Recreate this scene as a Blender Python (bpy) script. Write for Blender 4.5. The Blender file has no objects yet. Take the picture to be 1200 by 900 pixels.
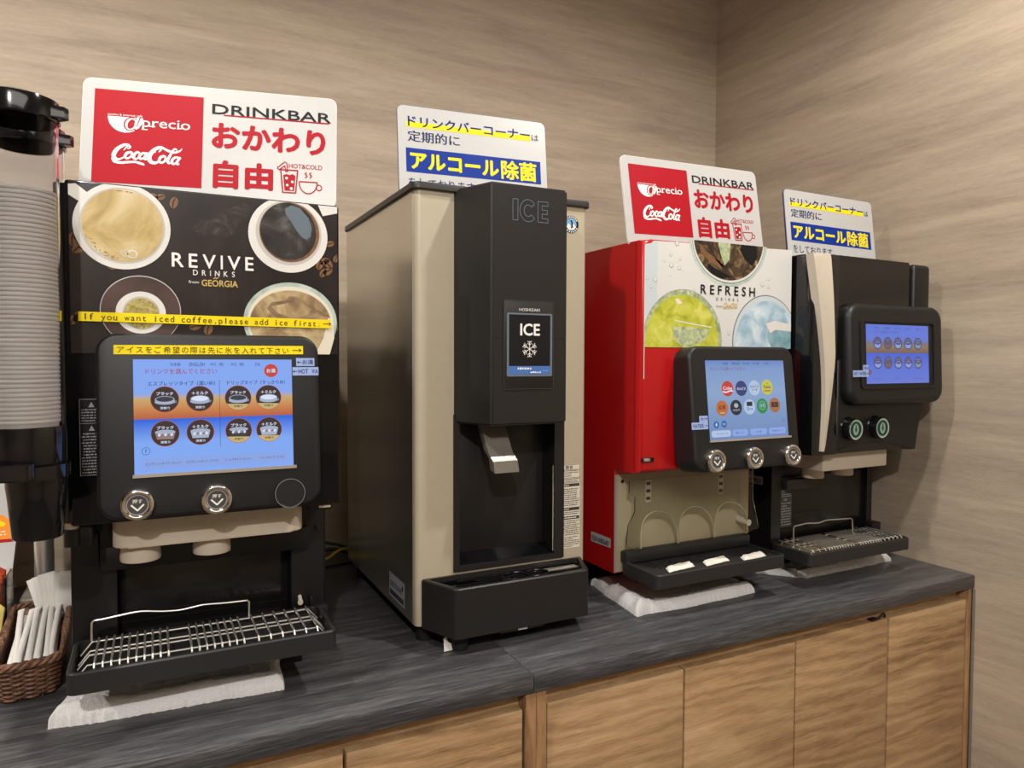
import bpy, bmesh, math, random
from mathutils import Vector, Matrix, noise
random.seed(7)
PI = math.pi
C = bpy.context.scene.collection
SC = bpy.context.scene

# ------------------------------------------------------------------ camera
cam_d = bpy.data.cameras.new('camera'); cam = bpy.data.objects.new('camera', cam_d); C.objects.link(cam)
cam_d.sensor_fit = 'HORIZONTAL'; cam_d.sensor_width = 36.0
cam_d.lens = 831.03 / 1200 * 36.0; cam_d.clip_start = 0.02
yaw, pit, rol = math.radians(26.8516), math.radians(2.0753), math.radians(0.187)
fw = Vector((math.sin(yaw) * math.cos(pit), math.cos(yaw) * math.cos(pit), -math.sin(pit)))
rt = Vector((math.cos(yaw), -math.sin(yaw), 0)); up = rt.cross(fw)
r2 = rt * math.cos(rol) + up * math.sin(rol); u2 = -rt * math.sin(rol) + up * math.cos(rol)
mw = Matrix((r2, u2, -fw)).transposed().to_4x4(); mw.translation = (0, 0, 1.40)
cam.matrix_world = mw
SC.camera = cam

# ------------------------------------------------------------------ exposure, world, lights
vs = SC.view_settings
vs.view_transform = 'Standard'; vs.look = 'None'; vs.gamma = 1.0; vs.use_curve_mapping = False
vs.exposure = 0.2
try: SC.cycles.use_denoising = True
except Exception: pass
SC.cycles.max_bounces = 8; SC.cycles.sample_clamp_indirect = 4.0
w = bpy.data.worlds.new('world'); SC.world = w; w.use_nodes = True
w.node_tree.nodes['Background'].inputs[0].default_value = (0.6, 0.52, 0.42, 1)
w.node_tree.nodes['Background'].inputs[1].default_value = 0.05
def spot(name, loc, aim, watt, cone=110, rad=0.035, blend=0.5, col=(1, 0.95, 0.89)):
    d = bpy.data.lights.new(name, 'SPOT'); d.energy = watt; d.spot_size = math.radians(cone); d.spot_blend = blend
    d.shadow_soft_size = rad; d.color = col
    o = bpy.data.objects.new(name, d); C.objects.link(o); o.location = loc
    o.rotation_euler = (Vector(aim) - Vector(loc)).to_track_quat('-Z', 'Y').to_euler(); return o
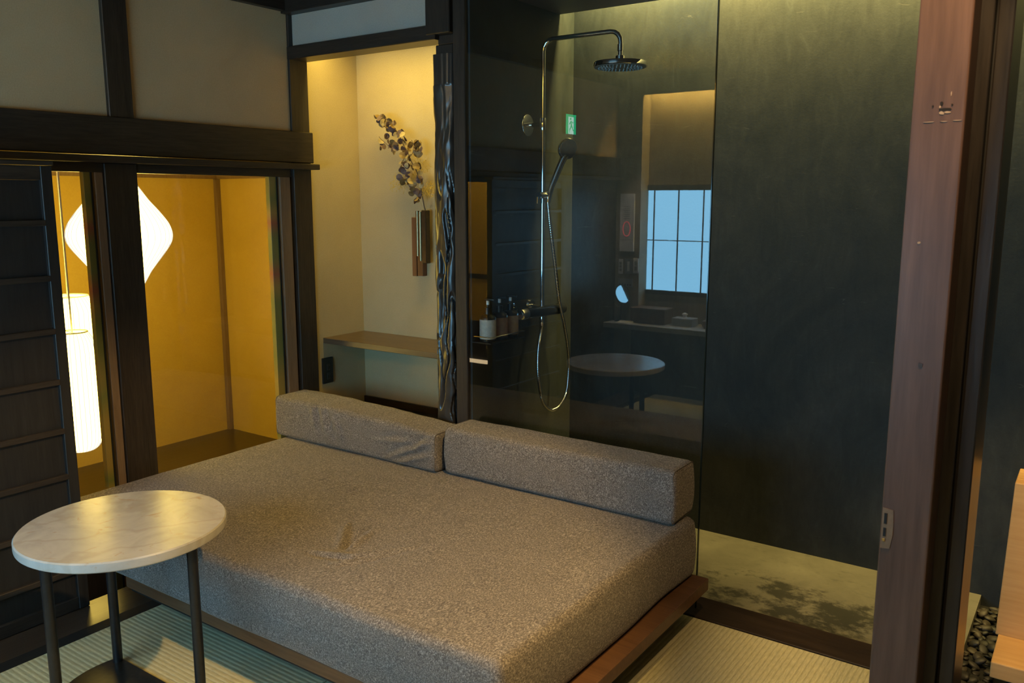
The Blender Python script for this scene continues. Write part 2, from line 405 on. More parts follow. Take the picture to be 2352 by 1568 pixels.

──────────

▶ Task instructions
Repeat the listing verbatim. Skip the pictures.

▶ The output
Recreate this scene as a Blender Python (bpy) script. Write for Blender 4.5. The Blender file has no objects yet. Take the picture to be 1200 by 900 pixels.
import bpy, bmesh, math, random
from mathutils import Vector, Matrix, noise
random.seed(7)
PI = math.pi
C = bpy.context.scene.collection
SC = bpy.context.scene

# ------------------------------------------------------------------ camera
cam_d = bpy.data.cameras.new('camera'); cam = bpy.data.objects.new('camera', cam_d); C.objects.link(cam)
cam_d.sensor_fit = 'HORIZONTAL'; cam_d.sensor_width = 36.0
cam_d.lens = 831.03 / 1200 * 36.0; cam_d.clip_start = 0.02
yaw, pit, rol = math.radians(26.8516), math.radians(2.0753), math.radians(0.187)
fw = Vector((math.sin(yaw) * math.cos(pit), math.cos(yaw) * math.cos(pit), -math.sin(pit)))
rt = Vector((math.cos(yaw), -math.sin(yaw), 0)); up = rt.cross(fw)
r2 = rt * math.cos(rol) + up * math.sin(rol); u2 = -rt * math.sin(rol) + up * math.cos(rol)
mw = Matrix((r2, u2, -fw)).transposed().to_4x4(); mw.translation = (0, 0, 1.40)
cam.matrix_world = mw
SC.camera = cam

# ------------------------------------------------------------------ exposure, world, lights
vs = SC.view_settings
vs.view_transform = 'Standard'; vs.look = 'None'; vs.gamma = 1.0; vs.use_curve_mapping = False
vs.exposure = 0.2
try: SC.cycles.use_denoising = True
except Exception: pass
SC.cycles.max_bounces = 8; SC.cycles.sample_clamp_indirect = 4.0
w = bpy.data.worlds.new('world'); SC.world = w; w.use_nodes = True
w.node_tree.nodes['Background'].inputs[0].default_value = (0.6, 0.52, 0.42, 1)
w.node_tree.nodes['Background'].inputs[1].default_value = 0.05
def spot(name, loc, aim, watt, cone=110, rad=0.035, blend=0.5, col=(1, 0.95, 0.89)):
    d = bpy.data.lights.new(name, 'SPOT'); d.energy = watt; d.spot_size = math.radians(cone); d.spot_blend = blend
    d.shadow_soft_size = rad; d.color = col
    o = bpy.data.objects.new(name, d); C.objects.link(o); o.location = loc
    o.rotation_euler = (Vector(aim) - Vector(loc)).to_track_quat('-Z', 'Y').to_euler(); return o
The Blender Python script for this scene continues. Write part 2, from line 405 on. More parts follow. Take the picture to be 2352 by 1568 pixels.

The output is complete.